Your task is to output all the records below, word for word.

[Entries from a dataset]
>>

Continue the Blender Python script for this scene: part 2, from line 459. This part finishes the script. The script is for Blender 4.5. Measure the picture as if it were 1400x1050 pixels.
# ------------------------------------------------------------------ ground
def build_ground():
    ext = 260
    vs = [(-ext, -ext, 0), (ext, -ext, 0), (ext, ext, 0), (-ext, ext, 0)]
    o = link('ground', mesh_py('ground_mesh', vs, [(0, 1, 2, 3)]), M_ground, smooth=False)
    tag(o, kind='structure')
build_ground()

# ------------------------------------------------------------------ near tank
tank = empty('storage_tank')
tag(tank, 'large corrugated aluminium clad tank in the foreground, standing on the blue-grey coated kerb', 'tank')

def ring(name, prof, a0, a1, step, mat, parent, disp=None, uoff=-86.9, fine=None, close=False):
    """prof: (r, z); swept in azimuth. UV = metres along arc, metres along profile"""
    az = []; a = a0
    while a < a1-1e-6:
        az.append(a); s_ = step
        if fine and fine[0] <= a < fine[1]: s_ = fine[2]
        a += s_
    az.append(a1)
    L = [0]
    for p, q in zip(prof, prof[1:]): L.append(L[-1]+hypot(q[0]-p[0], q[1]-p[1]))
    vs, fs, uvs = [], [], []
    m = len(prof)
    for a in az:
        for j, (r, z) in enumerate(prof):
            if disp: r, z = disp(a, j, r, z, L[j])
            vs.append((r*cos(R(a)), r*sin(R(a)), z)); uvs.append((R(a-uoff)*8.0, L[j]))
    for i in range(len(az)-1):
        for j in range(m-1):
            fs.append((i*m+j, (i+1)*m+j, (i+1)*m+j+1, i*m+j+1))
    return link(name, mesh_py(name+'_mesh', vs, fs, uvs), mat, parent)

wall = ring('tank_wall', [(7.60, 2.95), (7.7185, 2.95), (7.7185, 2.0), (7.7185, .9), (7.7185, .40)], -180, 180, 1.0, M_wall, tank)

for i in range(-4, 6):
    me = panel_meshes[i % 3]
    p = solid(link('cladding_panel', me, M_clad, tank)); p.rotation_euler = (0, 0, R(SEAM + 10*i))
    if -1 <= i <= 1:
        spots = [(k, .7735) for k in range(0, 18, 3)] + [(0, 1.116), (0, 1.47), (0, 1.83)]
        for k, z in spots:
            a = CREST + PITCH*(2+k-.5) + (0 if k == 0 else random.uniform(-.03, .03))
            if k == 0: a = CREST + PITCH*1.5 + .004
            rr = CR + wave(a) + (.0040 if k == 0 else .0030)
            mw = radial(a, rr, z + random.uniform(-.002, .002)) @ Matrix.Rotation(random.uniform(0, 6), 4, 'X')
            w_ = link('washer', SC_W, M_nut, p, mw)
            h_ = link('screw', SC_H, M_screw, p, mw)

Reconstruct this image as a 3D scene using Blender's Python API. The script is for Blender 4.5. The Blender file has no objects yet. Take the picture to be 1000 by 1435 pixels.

<<

Result of the exercise:
Continue the Blender Python script for this scene: part 2, from line 459. This part finishes the script. The script is for Blender 4.5. Measure the picture as if it were 1400x1050 pixels.
# ------------------------------------------------------------------ ground
def build_ground():
    ext = 260
    vs = [(-ext, -ext, 0), (ext, -ext, 0), (ext, ext, 0), (-ext, ext, 0)]
    o = link('ground', mesh_py('ground_mesh', vs, [(0, 1, 2, 3)]), M_ground, smooth=False)
    tag(o, kind='structure')
build_ground()

# ------------------------------------------------------------------ near tank
tank = empty('storage_tank')
tag(tank, 'large corrugated aluminium clad tank in the foreground, standing on the blue-grey coated kerb', 'tank')

def ring(name, prof, a0, a1, step, mat, parent, disp=None, uoff=-86.9, fine=None, close=False):
    """prof: (r, z); swept in azimuth. UV = metres along arc, metres along profile"""
    az = []; a = a0
    while a < a1-1e-6:
        az.append(a); s_ = step
        if fine and fine[0] <= a < fine[1]: s_ = fine[2]
        a += s_
    az.append(a1)
    L = [0]
    for p, q in zip(prof, prof[1:]): L.append(L[-1]+hypot(q[0]-p[0], q[1]-p[1]))
    vs, fs, uvs = [], [], []
    m = len(prof)
    for a in az:
        for j, (r, z) in enumerate(prof):
            if disp: r, z = disp(a, j, r, z, L[j])
            vs.append((r*cos(R(a)), r*sin(R(a)), z)); uvs.append((R(a-uoff)*8.0, L[j]))
    for i in range(len(az)-1):
        for j in range(m-1):
            fs.append((i*m+j, (i+1)*m+j, (i+1)*m+j+1, i*m+j+1))
    return link(name, mesh_py(name+'_mesh', vs, fs, uvs), mat, parent)

wall = ring('tank_wall', [(7.60, 2.95), (7.7185, 2.95), (7.7185, 2.0), (7.7185, .9), (7.7185, .40)], -180, 180, 1.0, M_wall, tank)

for i in range(-4, 6):
    me = panel_meshes[i % 3]
    p = solid(link('cladding_panel', me, M_clad, tank)); p.rotation_euler = (0, 0, R(SEAM + 10*i))
    if -1 <= i <= 1:
        spots = [(k, .7735) for k in range(0, 18, 3)] + [(0, 1.116), (0, 1.47), (0, 1.83)]
        for k, z in spots:
            a = CREST + PITCH*(2+k-.5) + (0 if k == 0 else random.uniform(-.03, .03))
            if k == 0: a = CREST + PITCH*1.5 + .004
            rr = CR + wave(a) + (.0040 if k == 0 else .0030)
            mw = radial(a, rr, z + random.uniform(-.002, .002)) @ Matrix.Rotation(random.uniform(0, 6), 4, 'X')
            w_ = link('washer', SC_W, M_nut, p, mw)
            h_ = link('screw', SC_H, M_screw, p, mw)

Reconstruct this image as a 3D scene using Blender's Python API. The script is for Blender 4.5. The Blender file has no objects yet. Take the picture to be 1000 by 1435 pixels.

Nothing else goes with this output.